[start of Source material]

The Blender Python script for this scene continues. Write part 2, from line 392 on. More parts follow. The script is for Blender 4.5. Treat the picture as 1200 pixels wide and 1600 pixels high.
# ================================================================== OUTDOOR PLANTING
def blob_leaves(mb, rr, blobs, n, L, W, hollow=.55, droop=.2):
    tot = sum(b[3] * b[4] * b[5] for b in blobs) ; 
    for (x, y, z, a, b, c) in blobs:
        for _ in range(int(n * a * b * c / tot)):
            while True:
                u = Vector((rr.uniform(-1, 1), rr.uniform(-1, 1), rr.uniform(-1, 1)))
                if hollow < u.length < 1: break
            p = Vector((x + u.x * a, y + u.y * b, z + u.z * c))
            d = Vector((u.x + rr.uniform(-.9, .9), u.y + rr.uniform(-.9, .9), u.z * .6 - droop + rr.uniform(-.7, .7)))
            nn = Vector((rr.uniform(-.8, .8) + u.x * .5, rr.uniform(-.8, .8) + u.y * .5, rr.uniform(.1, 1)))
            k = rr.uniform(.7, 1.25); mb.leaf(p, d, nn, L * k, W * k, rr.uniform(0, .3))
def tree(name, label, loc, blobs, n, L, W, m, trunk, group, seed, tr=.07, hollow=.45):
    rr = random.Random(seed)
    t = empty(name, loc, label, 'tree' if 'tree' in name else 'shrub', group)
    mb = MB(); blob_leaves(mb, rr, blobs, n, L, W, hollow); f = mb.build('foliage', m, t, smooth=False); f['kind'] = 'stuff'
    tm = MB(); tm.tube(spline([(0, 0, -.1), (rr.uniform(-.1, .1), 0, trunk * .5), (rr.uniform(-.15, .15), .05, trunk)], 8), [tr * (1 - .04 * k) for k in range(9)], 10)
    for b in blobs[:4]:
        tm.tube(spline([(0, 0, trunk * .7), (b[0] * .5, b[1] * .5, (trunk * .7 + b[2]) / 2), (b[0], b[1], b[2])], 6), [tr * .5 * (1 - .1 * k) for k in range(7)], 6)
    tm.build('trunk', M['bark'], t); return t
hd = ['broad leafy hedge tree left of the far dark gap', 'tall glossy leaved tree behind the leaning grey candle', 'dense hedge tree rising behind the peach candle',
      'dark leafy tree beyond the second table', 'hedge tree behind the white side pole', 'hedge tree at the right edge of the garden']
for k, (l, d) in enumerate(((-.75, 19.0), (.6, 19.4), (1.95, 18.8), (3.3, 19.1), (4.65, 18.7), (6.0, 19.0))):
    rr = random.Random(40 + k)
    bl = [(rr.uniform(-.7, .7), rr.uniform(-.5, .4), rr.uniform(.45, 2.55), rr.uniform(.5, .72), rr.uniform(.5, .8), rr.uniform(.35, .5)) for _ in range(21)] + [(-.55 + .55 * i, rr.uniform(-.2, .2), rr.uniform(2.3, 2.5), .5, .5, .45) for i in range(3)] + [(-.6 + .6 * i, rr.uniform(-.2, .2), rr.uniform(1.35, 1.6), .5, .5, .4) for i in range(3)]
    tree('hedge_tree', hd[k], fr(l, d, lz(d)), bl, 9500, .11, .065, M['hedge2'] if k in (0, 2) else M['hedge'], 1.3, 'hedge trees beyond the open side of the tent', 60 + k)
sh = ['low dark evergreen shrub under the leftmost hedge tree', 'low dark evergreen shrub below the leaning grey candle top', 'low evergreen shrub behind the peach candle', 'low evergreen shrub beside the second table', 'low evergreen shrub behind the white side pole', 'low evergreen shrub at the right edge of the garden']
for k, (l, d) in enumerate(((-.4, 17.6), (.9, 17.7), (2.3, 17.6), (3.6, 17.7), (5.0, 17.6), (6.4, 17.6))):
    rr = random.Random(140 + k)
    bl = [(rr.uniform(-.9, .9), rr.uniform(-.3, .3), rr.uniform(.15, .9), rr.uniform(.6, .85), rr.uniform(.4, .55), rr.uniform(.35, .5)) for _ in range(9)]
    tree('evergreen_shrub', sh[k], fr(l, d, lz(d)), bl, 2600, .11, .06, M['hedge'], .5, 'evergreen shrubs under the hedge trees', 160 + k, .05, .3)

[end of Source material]

* Instructions to follow *
Reproduce the material precisely, including every line.

* The response *
The Blender Python script for this scene continues. Write part 2, from line 392 on. More parts follow. The script is for Blender 4.5. Treat the picture as 1200 pixels wide and 1600 pixels high.
# ================================================================== OUTDOOR PLANTING
def blob_leaves(mb, rr, blobs, n, L, W, hollow=.55, droop=.2):
    tot = sum(b[3] * b[4] * b[5] for b in blobs) ; 
    for (x, y, z, a, b, c) in blobs:
        for _ in range(int(n * a * b * c / tot)):
            while True:
                u = Vector((rr.uniform(-1, 1), rr.uniform(-1, 1), rr.uniform(-1, 1)))
                if hollow < u.length < 1: break
            p = Vector((x + u.x * a, y + u.y * b, z + u.z * c))
            d = Vector((u.x + rr.uniform(-.9, .9), u.y + rr.uniform(-.9, .9), u.z * .6 - droop + rr.uniform(-.7, .7)))
            nn = Vector((rr.uniform(-.8, .8) + u.x * .5, rr.uniform(-.8, .8) + u.y * .5, rr.uniform(.1, 1)))
            k = rr.uniform(.7, 1.25); mb.leaf(p, d, nn, L * k, W * k, rr.uniform(0, .3))
def tree(name, label, loc, blobs, n, L, W, m, trunk, group, seed, tr=.07, hollow=.45):
    rr = random.Random(seed)
    t = empty(name, loc, label, 'tree' if 'tree' in name else 'shrub', group)
    mb = MB(); blob_leaves(mb, rr, blobs, n, L, W, hollow); f = mb.build('foliage', m, t, smooth=False); f['kind'] = 'stuff'
    tm = MB(); tm.tube(spline([(0, 0, -.1), (rr.uniform(-.1, .1), 0, trunk * .5), (rr.uniform(-.15, .15), .05, trunk)], 8), [tr * (1 - .04 * k) for k in range(9)], 10)
    for b in blobs[:4]:
        tm.tube(spline([(0, 0, trunk * .7), (b[0] * .5, b[1] * .5, (trunk * .7 + b[2]) / 2), (b[0], b[1], b[2])], 6), [tr * .5 * (1 - .1 * k) for k in range(7)], 6)
    tm.build('trunk', M['bark'], t); return t
hd = ['broad leafy hedge tree left of the far dark gap', 'tall glossy leaved tree behind the leaning grey candle', 'dense hedge tree rising behind the peach candle',
      'dark leafy tree beyond the second table', 'hedge tree behind the white side pole', 'hedge tree at the right edge of the garden']
for k, (l, d) in enumerate(((-.75, 19.0), (.6, 19.4), (1.95, 18.8), (3.3, 19.1), (4.65, 18.7), (6.0, 19.0))):
    rr = random.Random(40 + k)
    bl = [(rr.uniform(-.7, .7), rr.uniform(-.5, .4), rr.uniform(.45, 2.55), rr.uniform(.5, .72), rr.uniform(.5, .8), rr.uniform(.35, .5)) for _ in range(21)] + [(-.55 + .55 * i, rr.uniform(-.2, .2), rr.uniform(2.3, 2.5), .5, .5, .45) for i in range(3)] + [(-.6 + .6 * i, rr.uniform(-.2, .2), rr.uniform(1.35, 1.6), .5, .5, .4) for i in range(3)]
    tree('hedge_tree', hd[k], fr(l, d, lz(d)), bl, 9500, .11, .065, M['hedge2'] if k in (0, 2) else M['hedge'], 1.3, 'hedge trees beyond the open side of the tent', 60 + k)
sh = ['low dark evergreen shrub under the leftmost hedge tree', 'low dark evergreen shrub below the leaning grey candle top', 'low evergreen shrub behind the peach candle', 'low evergreen shrub beside the second table', 'low evergreen shrub behind the white side pole', 'low evergreen shrub at the right edge of the garden']
for k, (l, d) in enumerate(((-.4, 17.6), (.9, 17.7), (2.3, 17.6), (3.6, 17.7), (5.0, 17.6), (6.4, 17.6))):
    rr = random.Random(140 + k)
    bl = [(rr.uniform(-.9, .9), rr.uniform(-.3, .3), rr.uniform(.15, .9), rr.uniform(.6, .85), rr.uniform(.4, .55), rr.uniform(.35, .5)) for _ in range(9)]
    tree('evergreen_shrub', sh[k], fr(l, d, lz(d)), bl, 2600, .11, .06, M['hedge'], .5, 'evergreen shrubs under the hedge trees', 160 + k, .05, .3)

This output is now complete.